KÜRTLERİN SORUNU TÜRKİYE VE İRAN’LA; IRAK VE SURİYE İLE DEĞİL!

Salih KALLAB
Şarkul Awsat

Halihazırda olduğu gibi Kürt ya da Kürtler’in bölgesel bir soruna dönüşmesi, bekleniyordu. Birinci Dünya Savaşı ve 1956 yılındaki Süveyş Savaşı’nın ardından savaşın galibi devletler yani Büyük Britanya, Fransa ve daha sonra ABD, ganimet taksimi neticesinde başlıca Ortadoğu ülkelerini aralarında pay ettiler. Söz konusu ülkeler arasında Türkiye birinci, İran ikinci, Irak üçüncü ve Suriye dördüncü sırada gelmektedir. Bunlara ek olarak bazıları Lübnan ve Ürdün’de etkili bir siyasi varlığa sahip olmayan azınlık durumuna düştüler. Mısır, Azerbaycan, Ermenistan ve belki Rusya için de bunu söyleyenler var.

Arapları Kürtlerden ayıran birtakım özellikler vardır. Öncelikle Arapların sayıları 300 milyon ya da daha fazlasını bulmaktadır. Daha sonra Emevi ve Abbasi Devleti olmak üzere iki devlet (imparatorluk) kurmuşlardır. Osmanlı Hilafeti olarak adlandırılan devlet içinde de Osmanlı rejiminin ortağı olmasalar da merkez kütle konumunda olmuşlardır ve 400 yıl belki daha fazla yani Osmanlı yaşadığı müddetçe bu durum muhafaza edilmiştir.

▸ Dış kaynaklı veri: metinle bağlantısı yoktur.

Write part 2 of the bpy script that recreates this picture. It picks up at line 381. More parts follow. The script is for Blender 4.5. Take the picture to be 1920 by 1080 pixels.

Genel manada Kürtlerin Araplarla bir sorunu yok. Bu iki oluşum ve iki ümmetin bir arada yaşam tecrübesi gerek Suriye gerek Irak’ta çok eskilere dayanır. Ve Kürt, uzun yıllar süren Arap medeniyeti yolculuğunda her zaman ana ortaklardan biri olmuştur. Arap eşitliklerini hazırlayanların en hayırlısı da bu kardeş halktı. Bu durum, İran ve Türkiye’de geçmişte ve şimdi olanlardan oldukça farklıdır.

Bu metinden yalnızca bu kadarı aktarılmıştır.